If that all sounds quite familiar, you’re not wrong. Leveraging the strengths of vertical integration has been Samsung’s strategy over the past decade, as it rose through the ranks of cellular upstart through to one of the two dominant forces in mobile today. Samsung Electronics’ proximity to Samsung Display and Samsung Semiconductor has given it a privileged position to cherry-pick the latest and greatest in screens, memory, camera modules, chipsets, and more.

You might not be as familiar with the TCL name as you are with Samsung, but they’re definitely not small. As well as display panels it produces appliances, connected home products, and more. It’s the second largest TV manufacturer in the world, and the fastest-growing TV brand in the US.

The gap so far has been in mobile. It’s a market TCL is no stranger to, having been the company behind the resurgence of Alcatel, Palm, and – until recently – BlackBerry. It also has a long history of making white-label phones for carriers. Now, it wants to attach its own name to its hardware. First with the rectangular slabs we’re familiar with, but eventually with a new breed of foldables that tap TCL’s display expertise.

“Do we need to rush to the market?” Streit asked, rhetorically. “Do we need to prove that we’re first? No.” That hasn’t stopped the experimentation, mind. TCL has revealed three prototypes so far – a fairly simple clamshell, a 10-inch tablet that folds down along two hinges, and a rollable phone that will motor out to make a mini-tablet – but apparently has around three dozen in total.

Much like Samsung could cherry-pick from the latest tech its display arm had come up with for devices like the Galaxy Fold and Galaxy Z Flip, TCL is making the most of its broader-than-most business. If someone on the phone team has an idea for a prototype, Global Strategic Communications Leader Jason Gerdon tells me, they can pretty much turn to the display team and ask for a custom AMOLED panel. That dramatically cuts down on the hurdles between inspiration and experimentation.

It’s not just electronics, either. While the screen may be the obvious technological hurdle, we’ve already seen from Samsung’s stumbles last year that the hinge can be just as troublesome.
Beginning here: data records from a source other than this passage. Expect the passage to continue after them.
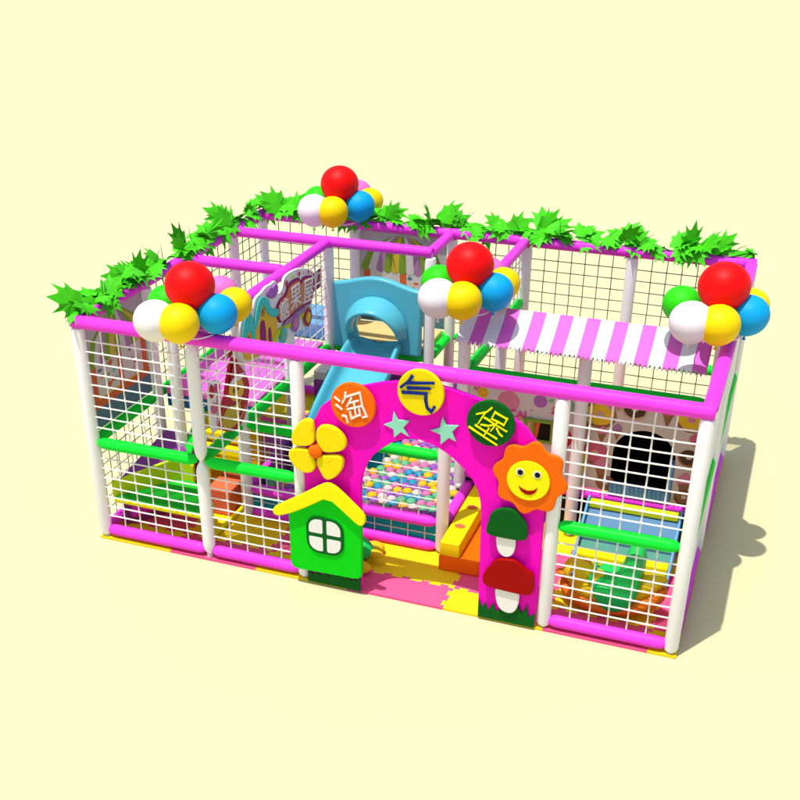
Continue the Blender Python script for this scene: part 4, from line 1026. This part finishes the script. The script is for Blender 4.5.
pl_('backing', 'sign_white', [(0.10, 1.40), (0.09, 1.80), (0.12, 1.93), (0.26, 1.93), (0.36, 1.86), (0.32, 1.62), (0.22, 1.40)], -0.025, 0.0, 2)
pl_('sweet', 'print_hotpink', circ(0.26, 1.84, 0.055, 24), 0.001, 0.012); pl_('sweet', 'print_red', circ(0.145, 1.845, 0.045, 24, 0.07), 0.001, 0.012)
pl_('sweet', 'print_rose', circ(0.16, 1.66, 0.055, 24), 0.0125, 0.02); pl_('stick', 'print_pink', [(0.20, 1.45), (0.22, 1.45), (0.27, 1.79), (0.25, 1.79)], 0.001, 0.008)
cb = MB()
cb.use('print_white').prism([(0.75, 1.93), (3.22, 1.93), (3.22, 2.16), (0.75, 2.16)], lambda a, z, t: (1.19+t, a, z), 0, 0.02)
for i in range(16):
    a = 0.78+i*0.152
    cb.use('print_red').prism([(a, 1.932), (a+0.07, 1.932), (a+0.13, 2.158), (a+0.06, 2.158)], lambda a_, z, t: (1.19+t, a_, z), 0.0203, 0.023)
    cb.use('print_red').prism([(a, 1.932), (a+0.07, 1.932), (a+0.13, 2.158), (a+0.06, 2.158)], lambda a_, z, t: (1.19+t, a_, z), -0.003, -0.0003)
tag(cb.build('candy_stripe_board', smooth=0), 'narrow red and white candy striped board behind the candy house cutout', 'board')

# ------------------------------------------------------------------ soft play in the left bays
# upper platform
up_p = thing('upper_platform', 'pink topped upper platform with a blue edge behind the left bay', 'platform', (0.6, 2.3, 1.0))
o = MB().box((0.07, 1.36, 1.125), (1.18, 3.26, 1.20)).build('deck', up_p, mk='platform_pink', bevel=0.012); o.location = (-0.6, -2.3, -1.0)
o = MB().box((0.075, 1.365, 0.98), (1.175, 3.25, 1.124)).build('edge', up_p, mk='deep_blue', smooth=0); o.location = (-0.6, -2.3, -1.0)
b = MB(); b.box((0.07, 3.40, 1.15), (1.18, 4.05, 1.38)); o = b.build('soft_block', mk='sky_blue', bevel=0.03, segs=3); tag(o, 'light blue soft block at the back of the upper platform, left of the slide panel', 'soft block')
# yellow wall under the platform with a green slope
b = MB(); b.box((0.45, 1.40, 0.026), (1.17, 1.50, 0.97)); o = b.build('soft_wall', mk='yellow', bevel=0.012); tag(o, 'dark yellow soft wall under the upper platform', 'soft wall')
b = MB(); b.prism([(1.30, 0.95), (1.36, 1.02), (0.70, 0.42), (0.66, 0.30)], YZ(0.46), 0, 0.10); o = b.build('soft_rail', mk='green_pad', bevel=0.02); tag(o, 'green slanting soft rail rising to the pink platform', 'soft rail')
for k in range(4):
    b = MB(); b.box((0.60, 1.06-0.0+0.08*k, 0.45+0.13*k), (1.14, 1.14+0.08*k, 0.56+0.13*k)); o = b.build('soft_step', mk='yellow', bevel=0.02, segs=3)
    tag(o, ['lowest', 'second', 'third', 'topmost'][k] + ' yellow soft step climbing to the pink platform behind the left front bays', 'soft step', 'yellow soft steps')
# triangular turf step with its yellow wall
ts = thing('turf_step', 'triangular green turf covered step with yellow edging in the lower left front bay', 'soft step', (0.6, 0.3, 0.4))
tri = [(0.11, 0.09), (1.17, 0.09), (1.17, 0.30), (0.86, 0.62), (0.70, 0.68), (0.55, 0.66)]
o = MB().prism(tri, XY(0), 0.445, 0.465).build('turf', ts, mk='turf', smooth=0); o.location = (-0.6, -0.3, -0.4)
o = MB().prism([(0.10, 0.075), (1.18, 0.075), (1.18, 0.305), (0.87, 0.63), (0.70, 0.695), (0.54, 0.675)], XY(0), 0.40, 0.4445).build('edging', ts, mk='lemon', bevel=0.006); o.location = (-0.6, -0.3, -0.4)
o = MB().hexa([(0.07, 0.10, 0.43), (0.10, 0.085, 0.43), (0.56, 0.69, 0.43), (0.52, 0.71, 0.43)], [(0.07, 0.10, 0.64), (0.10, 0.085, 0.64), (0.56, 0.69, 0.72), (0.52, 0.71, 0.72)]).build('side_wall', ts, mk='lime', bevel=0.006); o.location = (-0.6, -0.3, -0.4)
o = MB().hexa([(0.56, 0.69, 0.43), (0.72, 0.70, 0.43), (0.72, 0.74, 0.43), (0.54, 0.73, 0.43)], [(0.56, 0.69, 0.71), (0.72, 0.70, 0.64), (0.72, 0.74, 0.64), (0.54, 0.73, 0.71)]).build('side_wall', ts, mk='lime', bevel=0.006); o.location = (-0.6, -0.3, -0.4)
b = MB(); b.path([(0.90, 0.60, 0.41), (1.05, 0.45, 0.25), (1.14, 0.36, 0.03)], 0.02, 8); o = b.build('leg', ts, mk='lemon'); o.location = (-0.6, -0.3, -0.4)
# purple ramp behind it
b = MB(); b.hexa([(0.08, 0.22, 0.026), (0.50, 0.78, 0.026), (0.50, 1.25, 0.026), (0.08, 1.25, 0.026)], [(0.08, 0.22, 0.60), (0.50, 0.78, 0.63), (0.50, 1.25, 0.74), (0.08, 1.25, 0.74)])
o = b.build('soft_ramp', mk='purple', bevel=0.015); tag(o, 'purple soft ramp climbing behind the green turf step', 'soft ramp')
b = MB(); b.tube((0.14, 0.28, 0.17), (0.30, 0.62, 0.17), 0.075, 18, 0.04, 0.6); o = b.build('soft_roller', mk='pink_pad'); tag(o, 'short magenta soft roller lying under the green turf step', 'soft roller')
# orange block and yellow strip
b = MB(); b.box((0.80, 0.80, 0.026), (1.09, 1.30, 0.34)); o = b.build('soft_block', mk='coral', bevel=0.02, segs=3); tag(o, 'coral orange soft cube on the mats in the second front bay', 'soft block')
b = MB(); b.path([(1.13, 0.36, 0.06), (1.14, 0.72, 0.06), (1.14, 1.08, 0.06)], 0.022, 8); o = b.build('edge_strip', mk='lemon'); tag(o, 'thin yellow edge strip on the mats beside the coral cube', 'edge strip')
# stacked soft blocks left of the slide
for k, (mk, z0, z1, nm) in enumerate((('lime', 0.345, 0.60, 'olive yellow'), ('house_green', 0.602, 0.78, 'green'), ('purple', 0.782, 0.98, 'purple'), ('print_white', 0.982, 1.10, 'pale grey'))):
    b = MB(); b.box((1.335, 2.55+0.02*k, z0), (1.50, 3.20, z1)); o = b.build('soft_block', mk=mk, bevel=0.015, segs=3); tag(o, nm + ' soft block in the stack between the left net and the slide', 'soft block', 'stacked soft blocks beside the slide')
b = MB(); b.box((1.33, 1.35, 0.26), (1.50, 1.75, 0.78)); o = b.build('soft_block', mk='purple', bevel=0.02, segs=3); tag(o, 'tall purple soft block in the near left corner of the ball pit', 'soft block')

# ------------------------------------------------------------------ right side wall boards
def wallboard(y0, y1, z0, z1, lab, extra=None):
    b = MB(); b.use('white_pad').box((5.985, y0, z0), (6.02, y1, z1))
    if extra:
        b.use('print_red').box((6.0205, y0+0.01, z1-0.05), (6.024, y1-0.01, z1-0.01)); b.use('print_red').box((6.0205, y1-0.06, z0+0.02), (6.0235, y1-0.02, z1-0.055))
        for (yy, zz, r, mk) in ((y0+0.5, z0+0.6, 0.16, 'print_mintgreen'), (y0+1.1, z0+0.35, 0.2, 'print_pink'), (y0+1.5, z0+0.8, 0.15, 'print_gold')):
            b.use(mk).prism(circ(yy, zz, r, 24), lambda a, z, t: (6.0205+t, a, z), 0, 0.003)
    tag(b.build('side_board', smooth=0), lab, 'board', 'boards closing the right side')
wallboard(0.07, 1.78, 1.20, 2.37, 'white upper board on the right side wall, nearest the front corner')
wallboard(0.07, 1.78, 0.165, 1.08, 'white lower board on the right side wall, nearest the front corner')
wallboard(1.92, 4.07, 1.20, 2.37, 'upper rear board on the right side wall with a red border and printed sweets', True)
wallboard(1.92, 4.07, 0.165, 1.08, 'white lower rear board on the right side wall')
post(6.0, 1.85)
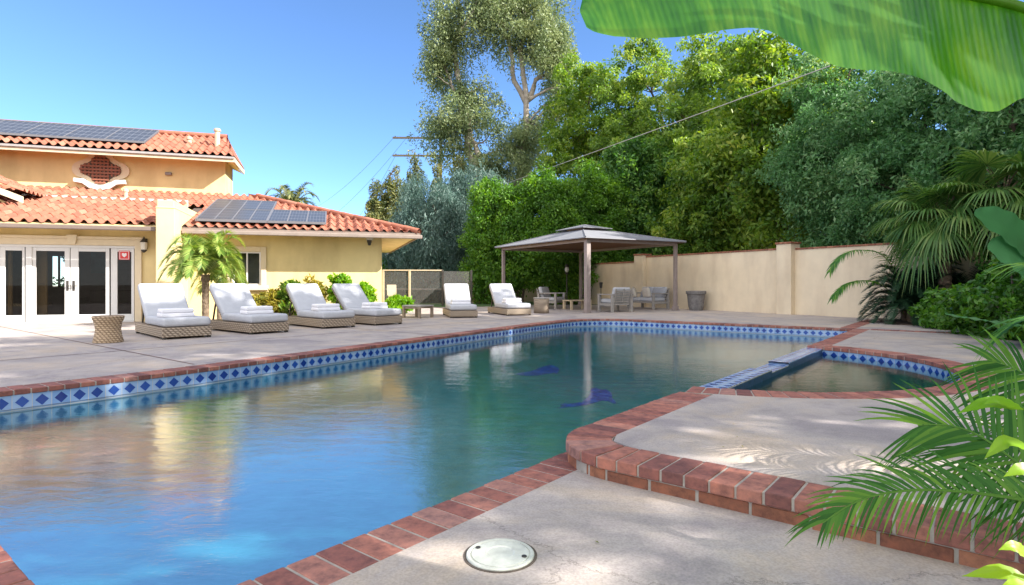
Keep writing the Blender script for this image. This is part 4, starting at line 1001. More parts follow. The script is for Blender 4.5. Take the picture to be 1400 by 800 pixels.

“Most of the phone manufacturers haven’t done folding parts for many years,” Streit observes, not since the days of flip-phones and sliders. TCL, though, has a whole army of mechanical engineers already working on the hardware for washer and dryer doors, or motorized air conditioner vents. Translating that to a hinge that can hold up to hundreds of thousands of movements in a phone is just a matter of scale.

Clearly, TCL isn’t going to launch 30+ different foldables to the market. Nor, though, is it dipping a cursory toe. “It’s not one,” Streit says, “it’s more like a portfolio. Maybe you start with two, add a third … over time this can become a larger portfolio, or we can make custom products.”

When it comes to production, TCL also aims to buck the trend for foldables being excessively premium in their pricing. The company’s big play for the “premium mid-tier” with the TCL 10 series – an area in mobile that has been fairly neglected in recent years – is no accident.

Just as it has relentlessly worked to bring the cost of its TVs down, despite offering things like QLED, Mini-LED, and 8K, TCL also aims to do the same for foldables and rollables. It’s too early to talk specific numbers, but Streit and Gerdon point to the reality that any TCL phone would have to fit within the overall context of the company’s portfolio as a whole.

The recently-announced Huawei Mate Xs, by way of example, is around $2,700. That, Gerdon says, makes the foldable phone almost as expensive as TCL’s largest, most advanced TV, the 65-inch QLED 8-Series.

The reality is that, just as the vertical integration helped with the concept program, so it will help bring flexible screens down to more attainable price points. At the same time, TCL’s display division will continue selling to other phone-makers – though only the panels, not the clever hinges – fueling a steady pressure to drive down manufacturing costs.

Samsung isn’t a perfect roadmap for an electronics company. For all its successes in recent years, Samsung’s 2019 saw it struggling: revenue fell compared to the previous year, and overall profit halved. Stung perhaps by perennial accusations that it copies rather than innovates, it rushed out the original Galaxy Fold so as to be first to the market, only to find itself mired in a PR nightmare as the screens on its new flagship failed.

Just because you make the constituent parts, then, doesn’t mean you’re guaranteed to build a successful device at the end of it. All the same, I keep coming back to the excitement I felt when Streit first pulled the rollable smartphone concept out and showed me its trick extending screen. Non-functional mockup be damned, my arms automatically reached out like a zombie seeking brains. I needed to play with it. If TCL can capture some of that feeling with its production foldables, well, maybe it’s onto something.